SWP branches have been dealing with this problem in two ways: by using relatively easy to read pamphlets and books like Chris Harman’s How Marxism Works, Alex Callinicos’ Revolutionary Road to Socialism and Duncan Hallas’ book The Comintern, taking a chapter at a time, and by photocopying articles from back issues of Socialist Worker and Socialist Worker Review.

But not everyone finds they have the facilities for doing the latter. To facilitate and encourage the education groups me SWP is now beginning to produce nationally Education for Socialists packs, made up of articles that have appeared in Socialist Worker and Socialist Worker Review.

Each will be a short pamphlet containing, reprints of articles on between four and six different, related topics, so providing the framework for a corresponding number of group meetings (groups are rarely able to maintain a regular attendance of their members for longer than this). Questions will be provided to guide the discussion on each article, and there will be suggestions for further reading.

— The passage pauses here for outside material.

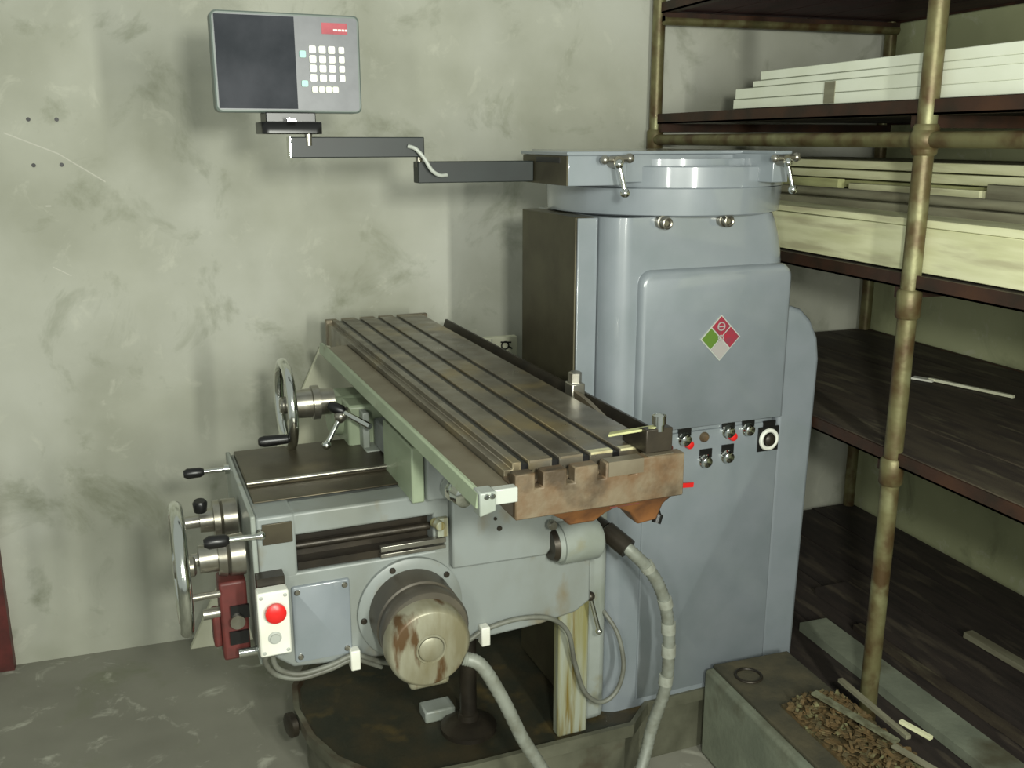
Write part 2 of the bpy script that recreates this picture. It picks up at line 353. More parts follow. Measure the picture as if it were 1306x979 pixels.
for (x, dx) in ((1.045, .012), (1.500, .012)):
    lv = part(B().cyl((x, 1.975, 1.652), (x, 1.935, 1.652), .013).cyl((x-.028, 1.945, 1.657), (x+.03, 1.945, 1.660), .007).ball((x-.030, 1.945, 1.657), .010).ball((x+.032, 1.945, 1.660), .011), 'clamp_lever', STEEL, ram)
    part(B().cyl((x, 1.935, 1.648), (x+dx, 1.925, 1.588), .0055, .005).ball((x, 1.935, 1.648), .011).ball((x+dx, 1.925, 1.585), .011), 'lever_rod', CHROME, lv)
for x in (1.225, 1.400):
    part(B().lathe((x, 2.055, 1.508), (0,-1,0), [(0, .017), (.02, .017), (.021, .013), (.035, .013)], 16).torus((x, 2.018, 1.506), (0,1,0), .011, .004, 20, 8), 'ring_bolt', STEEL, ring)

# knee
kp = [(.215, .66), (.235, .61), (.275, .578), (.405, .565), (.62, .552), (.868, .562), (.96, .576), (1.0, .60), (1.0, .80), (.215, .80)]
kb = B().prism(kp, 'y', 1.94, 2.40)
kb.box(.215, .296, 1.94, 2.40, .79, .935).box(.60, 1.0, 1.94, 2.40, .79, .935).box(.29, .61, 1.94, 2.02, .885, .935).box(.29, .61, 2.02, 2.40, .79, .928)
knee = part(kb, 'knee', KNEE, bev=.006, seg=3)
part(B().box(.204, .2145, 1.937, 2.403, .60, .942), 'front_plate', PAINT2, knee, bev=.003)
part(B().box(.298, .60, 1.985, 2.019, .802, .884), 'bed_recess', DARK, knee)
part(B().cyl((.297, 1.968, .850), (.60, 1.968, .850), .009), 'guide_rod', DARK, knee)
part(B().box(.297, .60, 1.945, 1.985, .803, .82), 'lower_rail', DARK, knee)
part(B().box(.475, .625, 1.926, 1.939, .807, .816).box(.475, .625, 1.924, 1.939, .822, .834), 'scale_rail', STEEL, knee, bev=.001)
part(B().box(.606, .632, 1.925, 1.939, .835, .880).cyl((.60, 1.932, .872), (.606, 1.90, .872), .011), 'brass_stop', STAIN, knee, bev=.002)
part(B().box(.222, .580, 2.13, 2.385, .929, .947), 'way_cover', COVER, knee, bev=.003)
part(B().box(.222, .585, 2.025, 2.125, .936, .940), 'way_cover', COVER, knee, bev=.002)
part(B().cyl((.222, 2.127, .948), (.585, 2.127, .948), .005, n=12), 'cover_ridge', STEEL, knee)
part(B().box(.226, .288, 1.934, 1.939, .875, .921), 'name_plate', COVER, knee, bev=.001)
cv = part(plate(.278, .405, .59, .770, 1.941, .008, .006, soft=.003), 'side_cover', PAINT, knee)
s0 = None
for p in ((.290, 1.934, .757), (.393, 1.934, .757), (.290, 1.934, .604), (.393, 1.934, .604)): screw(knee, p, r=.0065, m=STEEL)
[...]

Socialist Worker Party branches will be able to order the packs, in bulk order of four or five copies at a time, direct from the SWP national office.

The first packs will be concerned with quite basic questions: the Marxist view of the modern world (imperialism, state capitalism, permanent revolution, national liberation movements, Zionism and anti-semitism); strategy and tactics for revolutionaries; centrism, ultra-leftism and terrorism; women’s oppression and the family.

But we hope to be able to follow these up with material aimed at encouraging deeper and more wide ranging discussion among people who already have a basic understanding.